**DESCRIPTION OF THE TASK**
Extract the complete listing and output it unchanged.

====

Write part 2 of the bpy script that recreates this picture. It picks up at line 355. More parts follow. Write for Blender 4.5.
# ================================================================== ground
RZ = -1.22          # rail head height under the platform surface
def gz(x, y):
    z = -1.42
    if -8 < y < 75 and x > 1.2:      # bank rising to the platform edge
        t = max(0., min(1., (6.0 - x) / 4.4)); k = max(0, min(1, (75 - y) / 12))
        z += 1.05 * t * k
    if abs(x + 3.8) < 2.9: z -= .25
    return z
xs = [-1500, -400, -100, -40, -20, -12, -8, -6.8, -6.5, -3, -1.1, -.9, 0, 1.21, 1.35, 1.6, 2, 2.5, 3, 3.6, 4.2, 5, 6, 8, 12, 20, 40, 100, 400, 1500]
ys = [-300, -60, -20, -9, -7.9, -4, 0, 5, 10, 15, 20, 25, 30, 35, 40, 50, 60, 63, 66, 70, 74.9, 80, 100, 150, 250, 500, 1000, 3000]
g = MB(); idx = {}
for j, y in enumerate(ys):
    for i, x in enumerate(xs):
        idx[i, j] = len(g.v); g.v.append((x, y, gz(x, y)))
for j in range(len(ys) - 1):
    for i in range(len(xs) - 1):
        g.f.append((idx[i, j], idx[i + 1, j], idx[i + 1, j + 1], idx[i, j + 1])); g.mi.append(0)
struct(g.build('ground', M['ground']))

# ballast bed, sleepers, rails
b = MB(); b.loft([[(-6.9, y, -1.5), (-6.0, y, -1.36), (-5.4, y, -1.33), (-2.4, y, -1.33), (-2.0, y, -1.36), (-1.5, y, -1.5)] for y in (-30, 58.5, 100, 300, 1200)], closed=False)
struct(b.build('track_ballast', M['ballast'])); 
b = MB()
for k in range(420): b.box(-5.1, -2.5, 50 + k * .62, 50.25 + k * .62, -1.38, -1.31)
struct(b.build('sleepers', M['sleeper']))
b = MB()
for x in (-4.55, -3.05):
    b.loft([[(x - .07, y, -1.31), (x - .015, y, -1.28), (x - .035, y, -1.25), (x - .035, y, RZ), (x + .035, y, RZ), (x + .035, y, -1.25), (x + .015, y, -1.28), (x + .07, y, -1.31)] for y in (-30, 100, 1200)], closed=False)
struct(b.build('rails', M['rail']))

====

**FULL ANSWER**
Write part 2 of the bpy script that recreates this picture. It picks up at line 355. More parts follow. Write for Blender 4.5.
# ================================================================== ground
RZ = -1.22          # rail head height under the platform surface
def gz(x, y):
    z = -1.42
    if -8 < y < 75 and x > 1.2:      # bank rising to the platform edge
        t = max(0., min(1., (6.0 - x) / 4.4)); k = max(0, min(1, (75 - y) / 12))
        z += 1.05 * t * k
    if abs(x + 3.8) < 2.9: z -= .25
    return z
xs = [-1500, -400, -100, -40, -20, -12, -8, -6.8, -6.5, -3, -1.1, -.9, 0, 1.21, 1.35, 1.6, 2, 2.5, 3, 3.6, 4.2, 5, 6, 8, 12, 20, 40, 100, 400, 1500]
ys = [-300, -60, -20, -9, -7.9, -4, 0, 5, 10, 15, 20, 25, 30, 35, 40, 50, 60, 63, 66, 70, 74.9, 80, 100, 150, 250, 500, 1000, 3000]
g = MB(); idx = {}
for j, y in enumerate(ys):
    for i, x in enumerate(xs):
        idx[i, j] = len(g.v); g.v.append((x, y, gz(x, y)))
for j in range(len(ys) - 1):
    for i in range(len(xs) - 1):
        g.f.append((idx[i, j], idx[i + 1, j], idx[i + 1, j + 1], idx[i, j + 1])); g.mi.append(0)
struct(g.build('ground', M['ground']))

# ballast bed, sleepers, rails
b = MB(); b.loft([[(-6.9, y, -1.5), (-6.0, y, -1.36), (-5.4, y, -1.33), (-2.4, y, -1.33), (-2.0, y, -1.36), (-1.5, y, -1.5)] for y in (-30, 58.5, 100, 300, 1200)], closed=False)
struct(b.build('track_ballast', M['ballast'])); 
b = MB()
for k in range(420): b.box(-5.1, -2.5, 50 + k * .62, 50.25 + k * .62, -1.38, -1.31)
struct(b.build('sleepers', M['sleeper']))
b = MB()
for x in (-4.55, -3.05):
    b.loft([[(x - .07, y, -1.31), (x - .015, y, -1.28), (x - .035, y, -1.25), (x - .035, y, RZ), (x + .035, y, RZ), (x + .035, y, -1.25), (x + .015, y, -1.28), (x + .07, y, -1.31)] for y in (-30, 100, 1200)], closed=False)
struct(b.build('rails', M['rail']))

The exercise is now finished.